La canzone si svolge su un pacato e mesto ritmo suasorio, e ripercorre le immagini più intense delle ‛ nove rime ' con un tono d'intimità affettuosa, in cui il tema dantesco di morte e trasfigurazione di madonna rivive come un'immagine presente nella fantasia e nel cuore del poeta per lunga e meditata consuetudine. I momenti più originali sono le stanze IIa e IVa e il congedo, in cui Cino svolge la propria ‛ memoria ' dantesca a esiti personali: con una tonalità, cioè, gnomico-elegiaca, nella quale l'impeto estatico delle figurazioni di D., l'alta avventura spirituale che esse definiscono, si risolvono in una sofferta moralità e nell'assunzione di una psicologia più comune e quotidiana (Beatrice è uscita fuori del doloroso viaggio terreno, è in Paradiso, e prega Dio di confortare D.; questi non deve abbandonarsi all'‛ acedia ', conseguente alla disperazione, che gli fa desiderare la morte, altrimenti non potrà rivederla in cielo). Mentre, dunque, assorbe linguaggio e immagini di D., Cino rivela quella " crisi del linguaggio poetico " di cui ha parlato persuasivamente il De Robertis.
Nel passo del De vulg. Eloq. (II VI 6) l'incipit compare nella forma Avegna che io aggia più per tempo.

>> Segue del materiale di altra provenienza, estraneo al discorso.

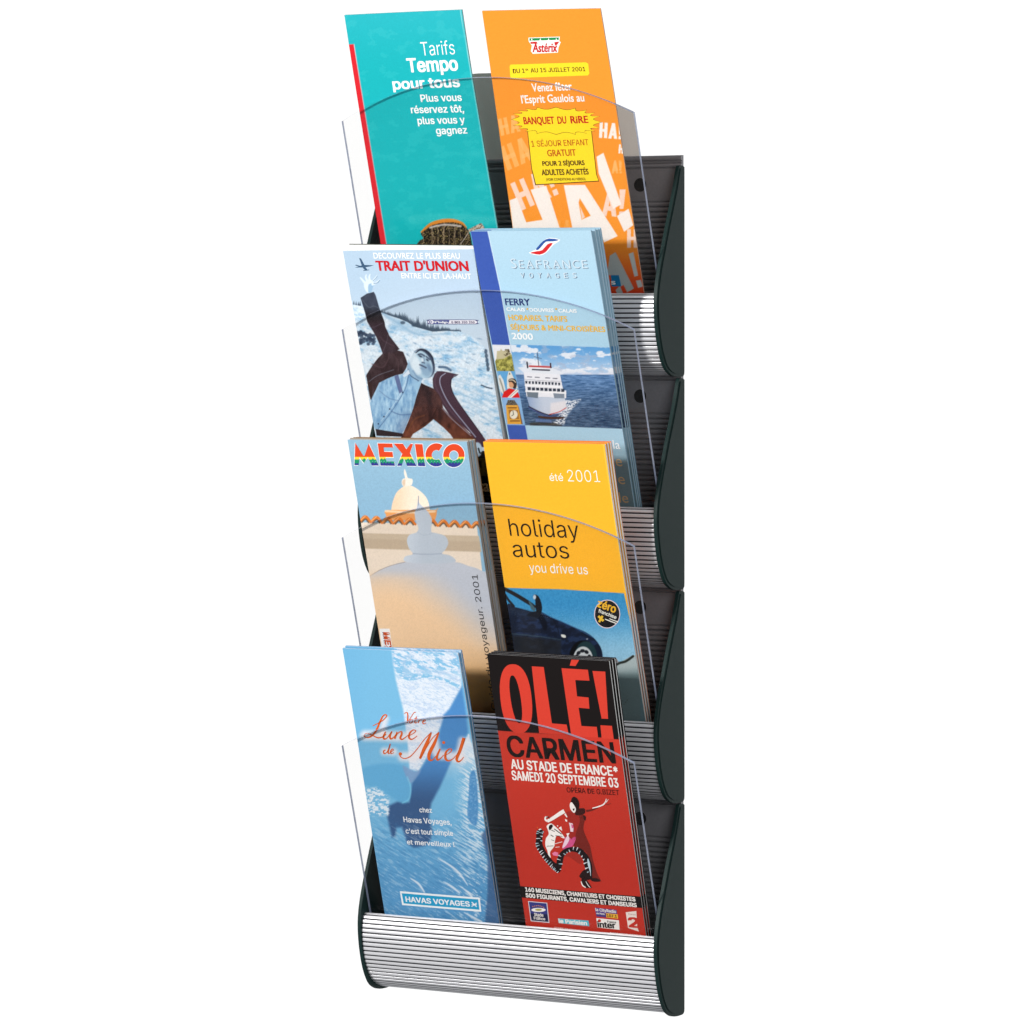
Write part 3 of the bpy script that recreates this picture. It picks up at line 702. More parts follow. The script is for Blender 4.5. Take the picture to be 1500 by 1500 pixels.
def art_tu(a):
    a.font = None
    W = (252, 253, 254); a.Z = A1
    a.text("DECOUVREZ LE PLUS BEAU", (345, 1072), (1098, 1074), 50, W, .02)
    a.text("TRAIT D'UNION", (372, 1178), (1170, 1180), 84, (206, 22, 34), .040)
    a.text("ENTRE ICI ET LA-HAUT", (593, 1245), (1196, 1252), 46, W, .024)
    P = (62, 92, 122)
    a.poly([(172, 1152), (250, 1128), (345, 1132), (300, 1144), (250, 1150)], P, 1); a.poly([(212, 1068), (228, 1072), (262, 1132), (238, 1140)], P, 2)
    a.poly([(235, 1140), (262, 1140), (288, 1172), (265, 1176)], P, 2); a.stroke([(180, 1130), (240, 1142), (300, 1136)], 8, P, 3); a.stroke([(250, 1178), (302, 1172)], 5, P, 3, 0)
    a.Z = A4
    cap = [(838, 408), (1235, 410), (1252, 420), (1254, 440), (1240, 450), (840, 450), (822, 442), (820, 420)]
    a.poly(cap, (84, 82, 130), 1, 2); a.poly([(p[0] + (4 if p[0] < 1000 else -4), p[1] + (5 if p[1] < 430 else -5)) for p in cap], (240, 238, 246), 2)
    a.poly([(868, 414), (1012, 415), (1000, 446), (868, 445)], (72, 84, 148), 3); a.disc((845, 430), 13, (72, 84, 148), 3); a.disc((845, 430), 6, (240, 238, 246), 4, n=10)
    a.text("N°Indigo", (874, 440), (998, 440), 18, W, .03, 4); a.text("0 803 350 350", (1030, 441), (1228, 441), 18, (84, 72, 110), .03, 4)
    a.Z = zc(690, 620, 1500 / 270)
    a.text("ca", (62, 550), (150, 556), 96, (206, 196, 160), .03)
b = brochure("snow_brochure", "brochure of a man in a dark jacket raising his hand on a snowy slope", "brochure", 1,
         [(501, 367.5), (549, 637), (692, 365), (735, 637)], 0.46, paint_tu, art_tu, 10.5, 8, (2.6, 0.3), (.94, .98), None, (60, 60, 50), (1.6, 1.2))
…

Bibl. - G. Zaccagnini, Le rime di Cino da Pistoia, Ginevra 1925; Cino da Pistoia, Le rime, introd. e comm. di G. Zaccagnini, Pistoia 1937; Barbi-Maggini, Rime 127-132; D. De Robertis, Cino e le " imitazioni " delle rime di D., in " Studi d. " XXIX (1950) 103-177; ID., Cino da Pistoia e la crisi del linguaggio poetico, in " Convivium " I (1952) 1-37.